Friday, September 02, 2005

The Natural Guide to Bali

Anne Gouyon is a Parisian agricultural engineer who has edited the first of a series of new guidebooks, The Natural Guide to Bali. She is profiled in La Gazette de Bali No. 3, August 2005, a beautiful French tourist and expat newspaper.

She wrote it with a team made up of an ethnobotanist, Jean-Marie Bompard, Titiek Pratiwi, a "forest specialist", and Godeliva Sari, a sociologist and editor of the now defunct Latitudes, an English language glossy periodical about Indonesia. Many of the longer information pieces are in fact condensed versions of articles which appeared in that periodical.

More are planned, for Thailand, Sri Lanka, Laos, Vietnam, Madagascar, and a second edition of the Bali guide extending to Lombok and Komodo. The guide was first published a few months ago, and the series is brand new. Anyone travelling in the next little while is lucky to be able to use this guide, and one suspects that it will always be a guide used by comparatively few.

Its premise is that its user wants to travel responsibly, and it is much more selective than other guides. Lonely Planet could not devote a quarter of a page to the following:
"The Magical World of Pak Darma A banana leaf, a butterfly, and a bright flower creeping along the path will lead to fascinating stories as you walk around with Pak Darma, the owner of Rumah Roda restaurant. Under his expert eyes, every detail of the landscape finds its place as yet another colourful element of the Balinese art of living. Just tell him your interests, and benefit from his knowledge and friendship. [Contact details, and price then follow.]"
If they did, the poor man would be besieged by tourists, his price would go up, he would franchise out his operations to others, and quality would slip (the Lonely Planet effect). With this guide, one can travel around secure in the knowledge that for the next little while, these will be fresh recommendations.

The book could be better proofread, perhaps a function of having a French editor (perhaps it also explains the not-quite-right title), but it is beautifully laid out, with many more photographs incorporated into the text than Lonely Planet guides.

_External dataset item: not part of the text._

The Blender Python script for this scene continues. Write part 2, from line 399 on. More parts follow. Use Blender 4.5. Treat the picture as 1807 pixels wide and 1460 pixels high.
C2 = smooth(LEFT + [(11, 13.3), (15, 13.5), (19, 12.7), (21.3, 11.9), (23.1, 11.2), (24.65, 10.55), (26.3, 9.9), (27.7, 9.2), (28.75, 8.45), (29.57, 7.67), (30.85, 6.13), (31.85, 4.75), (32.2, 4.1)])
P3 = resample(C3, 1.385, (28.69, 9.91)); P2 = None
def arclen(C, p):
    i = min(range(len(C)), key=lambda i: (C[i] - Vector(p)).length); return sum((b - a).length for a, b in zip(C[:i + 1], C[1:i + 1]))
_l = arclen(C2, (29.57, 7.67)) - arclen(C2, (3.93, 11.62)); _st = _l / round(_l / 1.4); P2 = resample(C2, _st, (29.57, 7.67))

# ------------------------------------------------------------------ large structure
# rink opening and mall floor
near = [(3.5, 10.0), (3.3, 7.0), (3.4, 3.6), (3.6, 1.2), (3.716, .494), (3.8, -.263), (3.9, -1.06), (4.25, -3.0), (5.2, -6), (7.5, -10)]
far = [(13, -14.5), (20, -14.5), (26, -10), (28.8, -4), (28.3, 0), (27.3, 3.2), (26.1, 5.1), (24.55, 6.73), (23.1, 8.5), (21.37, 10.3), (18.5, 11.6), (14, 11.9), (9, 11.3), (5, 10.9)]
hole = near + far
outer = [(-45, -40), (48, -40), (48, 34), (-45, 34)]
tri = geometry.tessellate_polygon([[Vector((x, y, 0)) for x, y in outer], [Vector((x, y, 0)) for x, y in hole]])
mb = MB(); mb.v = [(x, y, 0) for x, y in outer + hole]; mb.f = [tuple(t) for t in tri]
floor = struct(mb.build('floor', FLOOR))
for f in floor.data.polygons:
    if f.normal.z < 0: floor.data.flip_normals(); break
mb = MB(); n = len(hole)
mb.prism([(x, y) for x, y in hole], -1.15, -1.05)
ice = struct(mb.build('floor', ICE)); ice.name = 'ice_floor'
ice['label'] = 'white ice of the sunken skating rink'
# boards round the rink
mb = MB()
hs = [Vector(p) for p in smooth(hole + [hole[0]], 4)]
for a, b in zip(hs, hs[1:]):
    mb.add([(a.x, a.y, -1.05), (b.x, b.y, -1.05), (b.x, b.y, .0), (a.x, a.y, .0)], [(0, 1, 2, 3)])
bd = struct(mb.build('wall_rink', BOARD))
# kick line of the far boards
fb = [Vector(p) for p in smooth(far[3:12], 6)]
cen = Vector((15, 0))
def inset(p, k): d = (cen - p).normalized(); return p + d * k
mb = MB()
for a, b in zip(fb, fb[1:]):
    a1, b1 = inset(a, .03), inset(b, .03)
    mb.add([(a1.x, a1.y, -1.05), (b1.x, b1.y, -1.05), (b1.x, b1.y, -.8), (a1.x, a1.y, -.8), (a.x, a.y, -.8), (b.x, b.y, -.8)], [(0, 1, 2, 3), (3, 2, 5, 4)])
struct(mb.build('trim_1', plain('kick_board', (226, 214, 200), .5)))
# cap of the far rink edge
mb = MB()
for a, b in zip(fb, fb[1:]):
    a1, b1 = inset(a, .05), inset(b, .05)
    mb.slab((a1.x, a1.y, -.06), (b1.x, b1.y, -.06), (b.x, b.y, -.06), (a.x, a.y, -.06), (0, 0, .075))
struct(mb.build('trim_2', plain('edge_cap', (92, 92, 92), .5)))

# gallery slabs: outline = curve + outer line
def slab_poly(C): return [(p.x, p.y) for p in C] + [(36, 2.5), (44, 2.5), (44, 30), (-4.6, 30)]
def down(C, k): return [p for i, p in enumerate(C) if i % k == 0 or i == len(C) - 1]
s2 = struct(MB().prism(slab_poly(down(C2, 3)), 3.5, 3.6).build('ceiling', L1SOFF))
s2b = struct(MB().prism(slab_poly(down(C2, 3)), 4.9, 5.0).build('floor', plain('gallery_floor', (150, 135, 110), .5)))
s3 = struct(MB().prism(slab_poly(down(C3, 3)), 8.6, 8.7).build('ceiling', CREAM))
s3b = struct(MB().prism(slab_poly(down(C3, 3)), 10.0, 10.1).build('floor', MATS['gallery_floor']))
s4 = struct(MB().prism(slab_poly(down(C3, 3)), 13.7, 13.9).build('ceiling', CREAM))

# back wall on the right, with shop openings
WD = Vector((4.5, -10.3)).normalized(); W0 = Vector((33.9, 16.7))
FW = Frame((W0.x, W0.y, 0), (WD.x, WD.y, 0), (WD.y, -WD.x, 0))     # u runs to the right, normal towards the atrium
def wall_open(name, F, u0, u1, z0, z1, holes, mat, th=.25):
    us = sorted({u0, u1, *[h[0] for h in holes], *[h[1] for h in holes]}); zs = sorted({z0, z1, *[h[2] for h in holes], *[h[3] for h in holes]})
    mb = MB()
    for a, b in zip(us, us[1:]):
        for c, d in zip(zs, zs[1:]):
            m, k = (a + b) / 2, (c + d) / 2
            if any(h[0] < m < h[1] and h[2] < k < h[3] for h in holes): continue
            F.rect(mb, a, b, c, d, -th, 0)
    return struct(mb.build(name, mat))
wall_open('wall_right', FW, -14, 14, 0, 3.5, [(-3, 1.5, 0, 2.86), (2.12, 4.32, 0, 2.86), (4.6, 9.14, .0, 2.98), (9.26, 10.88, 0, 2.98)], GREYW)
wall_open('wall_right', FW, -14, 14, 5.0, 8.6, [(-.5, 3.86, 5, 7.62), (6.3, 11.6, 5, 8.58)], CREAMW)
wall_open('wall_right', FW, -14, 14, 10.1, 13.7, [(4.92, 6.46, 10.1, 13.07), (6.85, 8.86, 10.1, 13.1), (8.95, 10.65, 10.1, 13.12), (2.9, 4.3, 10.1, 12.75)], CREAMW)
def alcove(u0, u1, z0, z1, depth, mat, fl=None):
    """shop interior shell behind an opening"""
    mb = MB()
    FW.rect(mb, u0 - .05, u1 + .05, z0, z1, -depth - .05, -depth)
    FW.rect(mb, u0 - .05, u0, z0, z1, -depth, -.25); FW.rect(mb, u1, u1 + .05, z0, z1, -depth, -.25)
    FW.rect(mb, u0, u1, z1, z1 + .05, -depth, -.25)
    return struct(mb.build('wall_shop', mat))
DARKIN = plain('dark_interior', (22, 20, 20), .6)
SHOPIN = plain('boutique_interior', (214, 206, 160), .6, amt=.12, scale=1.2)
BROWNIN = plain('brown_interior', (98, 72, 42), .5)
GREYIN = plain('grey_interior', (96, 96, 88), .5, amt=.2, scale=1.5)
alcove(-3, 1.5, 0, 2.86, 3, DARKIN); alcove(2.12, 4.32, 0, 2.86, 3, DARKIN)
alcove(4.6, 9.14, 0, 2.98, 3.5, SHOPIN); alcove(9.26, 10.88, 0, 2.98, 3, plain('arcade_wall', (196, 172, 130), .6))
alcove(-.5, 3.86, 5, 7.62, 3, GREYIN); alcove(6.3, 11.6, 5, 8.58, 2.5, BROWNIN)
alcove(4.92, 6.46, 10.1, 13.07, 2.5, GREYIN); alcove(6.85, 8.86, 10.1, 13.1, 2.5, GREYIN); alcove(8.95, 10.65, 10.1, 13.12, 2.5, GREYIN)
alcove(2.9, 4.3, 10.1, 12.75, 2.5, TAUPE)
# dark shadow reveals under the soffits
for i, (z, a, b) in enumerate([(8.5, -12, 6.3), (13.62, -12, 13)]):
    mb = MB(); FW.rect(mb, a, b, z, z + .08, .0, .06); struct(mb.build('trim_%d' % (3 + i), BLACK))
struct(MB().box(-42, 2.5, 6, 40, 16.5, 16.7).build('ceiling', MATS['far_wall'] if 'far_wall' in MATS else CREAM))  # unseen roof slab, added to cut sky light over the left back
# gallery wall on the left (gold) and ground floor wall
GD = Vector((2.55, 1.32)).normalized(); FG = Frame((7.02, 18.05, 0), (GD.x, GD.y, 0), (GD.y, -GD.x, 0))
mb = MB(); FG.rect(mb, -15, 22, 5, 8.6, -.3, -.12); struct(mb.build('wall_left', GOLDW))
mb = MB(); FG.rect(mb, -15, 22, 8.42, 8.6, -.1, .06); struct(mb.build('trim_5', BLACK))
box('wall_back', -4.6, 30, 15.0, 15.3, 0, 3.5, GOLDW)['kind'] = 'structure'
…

From what I have read so far, the ecological aspirations of the book are relatively modest (The Oberoi, a 5 start resort, gets the maximum of two goodness hearts seemingly for cleaning up the beach in front of it), and its tone is never hectoring, or cloyingly politically correct, though sometimes it gets a bit on the dumb side:
"So what to do as a nature lover? Dolphin watch tours are a good side income for fishermen, and give them an incentive to preserve the marine life. If you decide to book one of them, explain to your boat driver that you do not want to chase the dolphins. When you see a group of dolphins, ask him to stop his boat and wait. You may not see the animals as close as the other boats running after them. But it is better than disturbing these lovely creatures, and it will show the local fishermen that not all tourists are disrespectful of sea life. [So far, so good.] By allowing dolphins to behave in a natural way, you may even get a chance to witness something special, like hunting, feeding, mating or the birth of a baby dolphin [yeah, right] -- which won't happen when animals are being harrassed."
It has an excuse for being selective, which is an advantage, and has a great deal more information about many fewer accommodations with many fewer rooms each than the other guides do, which make an effort to cover off most of the things in most of the places,
even if by general reference. It is anti-encyclopaedic, and that is a good thing.

Bali is one place where there is so much information on the internet that a Lonely Planet guide is unnecessary for finding accommodation, and where good commentary about the place is probably more important. The Rough Guide has long excelled in that regard. It strikes me that the least one can do when coming to spend one's wealth decadently is follow the paths set out in this guide. It also strikes me that doing so will be no hardship, unless you are a lover of large hotels owned by the Suhartos. Furthermore, I reckon the guests and fellow diners at the 300 places with detailed recommendations will be more pleasant company than elsewhere.

Not surprisingly it is stronger on Bali outside the conurbation known generically as Kuta, and you probably wouldn't buy it if you were spending most of your time in Kuta.

It was not available in Australia last time I checked. I will consider requests to buy, borrow, or rent mine.